Depuis lors, les choses sont allées de mal en pis. Comme dirait l’autre, les entreprises sont tombées de charybde en scylla.
Le secteur de l’hôtellerie et du tourisme a vraiment besoin d’un coup de neuf dans sa quasi-totalité, surtout au nord du Mali où les terroristes ont tout saccagé. En installant le pays dans une zone d’insécurité, ils ont fait fuir les touristes et autres visiteurs qui alimentaient ce secteur d’activités qui étrenne aujourd’hui les pires problèmes des opérateurs économiques du Mali.
A côté des hôtels, les entreprises des Btp sont aussi les plus touchées par la crise. On dit souvent que lorsque le secteur du bâtiment va, tout va bien. Il s’agit donc, actuellement, de prendre cette maxime en sens inverse car la filière Btp a été la première victime de l’occupation du Septentrion par les narco djihadistes et les apatrides du Mnla. Leurs chantiers, bureaux et magasins ont été saccagés ou pillés et les matériels roulants enlevés.
Au niveau du secteur minier, la délivrance anarchique de permis d’exploitation, les conflits entre orpailleurs et le secteur industriel minier, les questions foncières et les relations avec les collectivités locales, sont autant d’écueils à surmonter, entre autres difficultés sur lesquelles nous reviendrons certainement.
C’est pourquoi, une chose est de proclamer la ferme volonté de la reconstruction économique, mais poser des actes concrets en ce sens en est une autre, puisque constituant un pas souvent difficile à franchir de la part des autorités publiques.
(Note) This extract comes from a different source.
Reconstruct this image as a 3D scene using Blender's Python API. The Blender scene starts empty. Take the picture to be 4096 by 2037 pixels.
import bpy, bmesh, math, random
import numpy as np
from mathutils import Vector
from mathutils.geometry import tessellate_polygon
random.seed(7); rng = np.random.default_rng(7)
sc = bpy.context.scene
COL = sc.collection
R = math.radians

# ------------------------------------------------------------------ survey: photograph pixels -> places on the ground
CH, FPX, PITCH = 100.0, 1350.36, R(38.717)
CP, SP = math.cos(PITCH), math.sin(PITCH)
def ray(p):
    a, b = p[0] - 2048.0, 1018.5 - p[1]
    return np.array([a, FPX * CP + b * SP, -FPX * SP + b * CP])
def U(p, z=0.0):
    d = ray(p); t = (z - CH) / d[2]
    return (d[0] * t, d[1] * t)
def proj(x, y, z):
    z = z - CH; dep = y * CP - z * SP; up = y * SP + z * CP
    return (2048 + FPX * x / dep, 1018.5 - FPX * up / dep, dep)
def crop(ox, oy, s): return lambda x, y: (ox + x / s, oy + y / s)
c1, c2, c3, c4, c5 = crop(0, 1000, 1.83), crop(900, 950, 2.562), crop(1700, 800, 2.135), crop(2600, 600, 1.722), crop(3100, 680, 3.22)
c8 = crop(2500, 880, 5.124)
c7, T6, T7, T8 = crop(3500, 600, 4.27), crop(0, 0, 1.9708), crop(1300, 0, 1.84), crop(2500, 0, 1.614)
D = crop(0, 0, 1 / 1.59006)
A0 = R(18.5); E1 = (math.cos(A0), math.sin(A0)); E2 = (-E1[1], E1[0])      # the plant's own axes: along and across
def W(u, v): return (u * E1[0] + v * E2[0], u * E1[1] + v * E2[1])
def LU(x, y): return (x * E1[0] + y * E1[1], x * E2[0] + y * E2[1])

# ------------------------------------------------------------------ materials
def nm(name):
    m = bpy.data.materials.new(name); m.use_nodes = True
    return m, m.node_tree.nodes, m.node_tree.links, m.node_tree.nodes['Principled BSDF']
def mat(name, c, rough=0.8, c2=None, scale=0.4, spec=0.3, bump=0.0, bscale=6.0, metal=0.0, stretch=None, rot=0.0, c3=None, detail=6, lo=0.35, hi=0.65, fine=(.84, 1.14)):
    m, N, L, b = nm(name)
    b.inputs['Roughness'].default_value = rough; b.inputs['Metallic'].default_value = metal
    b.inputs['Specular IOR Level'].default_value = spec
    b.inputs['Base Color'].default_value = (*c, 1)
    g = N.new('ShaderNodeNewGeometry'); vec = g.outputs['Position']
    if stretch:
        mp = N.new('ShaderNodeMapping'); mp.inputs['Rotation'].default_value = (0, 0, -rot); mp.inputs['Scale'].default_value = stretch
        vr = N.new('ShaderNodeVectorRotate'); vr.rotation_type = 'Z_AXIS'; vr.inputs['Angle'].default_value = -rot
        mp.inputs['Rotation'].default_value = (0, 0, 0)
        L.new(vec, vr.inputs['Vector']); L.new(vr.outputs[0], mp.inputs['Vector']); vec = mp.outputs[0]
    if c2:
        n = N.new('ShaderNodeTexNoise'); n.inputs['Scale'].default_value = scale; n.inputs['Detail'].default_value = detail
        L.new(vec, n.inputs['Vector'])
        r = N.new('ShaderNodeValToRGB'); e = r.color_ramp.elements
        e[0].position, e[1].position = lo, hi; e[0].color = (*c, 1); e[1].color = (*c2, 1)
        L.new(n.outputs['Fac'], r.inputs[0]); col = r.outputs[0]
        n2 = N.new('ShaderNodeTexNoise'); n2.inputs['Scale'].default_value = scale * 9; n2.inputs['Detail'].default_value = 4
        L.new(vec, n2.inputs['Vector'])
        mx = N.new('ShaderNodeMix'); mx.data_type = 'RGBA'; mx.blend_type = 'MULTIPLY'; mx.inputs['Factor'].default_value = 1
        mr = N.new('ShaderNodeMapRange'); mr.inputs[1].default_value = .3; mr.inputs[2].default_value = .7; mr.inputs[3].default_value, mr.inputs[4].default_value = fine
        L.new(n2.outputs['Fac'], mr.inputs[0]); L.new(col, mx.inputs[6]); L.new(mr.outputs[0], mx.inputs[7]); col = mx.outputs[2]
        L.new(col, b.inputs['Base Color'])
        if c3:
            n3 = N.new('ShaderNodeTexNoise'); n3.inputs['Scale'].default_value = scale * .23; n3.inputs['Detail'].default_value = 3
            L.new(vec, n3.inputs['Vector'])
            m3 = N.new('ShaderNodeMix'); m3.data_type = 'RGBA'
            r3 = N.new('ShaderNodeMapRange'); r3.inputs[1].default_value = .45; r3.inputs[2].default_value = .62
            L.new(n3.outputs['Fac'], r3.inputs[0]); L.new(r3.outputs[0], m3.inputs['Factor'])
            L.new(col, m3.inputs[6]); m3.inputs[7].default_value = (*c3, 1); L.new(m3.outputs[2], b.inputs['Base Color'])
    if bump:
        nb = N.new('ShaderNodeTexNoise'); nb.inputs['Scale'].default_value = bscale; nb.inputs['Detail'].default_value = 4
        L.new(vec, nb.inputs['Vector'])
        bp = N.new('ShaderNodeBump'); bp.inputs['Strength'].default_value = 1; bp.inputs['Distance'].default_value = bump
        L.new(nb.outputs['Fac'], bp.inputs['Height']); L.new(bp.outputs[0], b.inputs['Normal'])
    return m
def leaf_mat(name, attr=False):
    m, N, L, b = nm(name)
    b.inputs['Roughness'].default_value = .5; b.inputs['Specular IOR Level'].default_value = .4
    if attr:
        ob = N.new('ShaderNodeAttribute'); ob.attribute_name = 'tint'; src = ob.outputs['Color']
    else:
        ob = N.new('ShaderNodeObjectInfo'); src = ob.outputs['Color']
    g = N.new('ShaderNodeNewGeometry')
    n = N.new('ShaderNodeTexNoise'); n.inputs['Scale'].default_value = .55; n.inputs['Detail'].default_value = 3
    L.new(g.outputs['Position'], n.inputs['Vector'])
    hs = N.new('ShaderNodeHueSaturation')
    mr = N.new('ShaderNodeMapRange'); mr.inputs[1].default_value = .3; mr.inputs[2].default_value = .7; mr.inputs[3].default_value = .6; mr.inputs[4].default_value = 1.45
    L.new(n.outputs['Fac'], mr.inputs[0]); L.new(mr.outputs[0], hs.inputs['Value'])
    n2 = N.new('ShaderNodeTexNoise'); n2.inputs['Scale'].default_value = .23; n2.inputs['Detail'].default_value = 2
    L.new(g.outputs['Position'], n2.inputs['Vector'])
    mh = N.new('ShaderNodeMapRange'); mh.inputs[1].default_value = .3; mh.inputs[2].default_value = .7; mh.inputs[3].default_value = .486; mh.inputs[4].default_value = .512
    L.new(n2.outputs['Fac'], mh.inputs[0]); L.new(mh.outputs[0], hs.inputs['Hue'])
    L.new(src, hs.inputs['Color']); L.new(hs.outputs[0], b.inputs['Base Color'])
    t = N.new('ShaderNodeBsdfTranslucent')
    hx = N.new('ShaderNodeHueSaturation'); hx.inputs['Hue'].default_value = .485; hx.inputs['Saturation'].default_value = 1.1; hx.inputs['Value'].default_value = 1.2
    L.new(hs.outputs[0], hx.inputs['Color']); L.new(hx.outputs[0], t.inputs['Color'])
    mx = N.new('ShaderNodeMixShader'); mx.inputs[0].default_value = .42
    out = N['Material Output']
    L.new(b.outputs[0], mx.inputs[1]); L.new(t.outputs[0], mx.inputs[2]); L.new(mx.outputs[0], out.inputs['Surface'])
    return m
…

C’est pourquoi, pour être bien entendu par le gouvernement et peser de tout son poids, le secteur privé doit éviter, une fois le nord du pays libéré, d’entamer la phase dite de reconstruction du pays en ordre dispersé. En d’autres termes, la concertation déjà mise sur orbite entre le Patronat (qui travaille en bonne intelligence avec les chambres consulaires) et l’Etat doit être renforcée.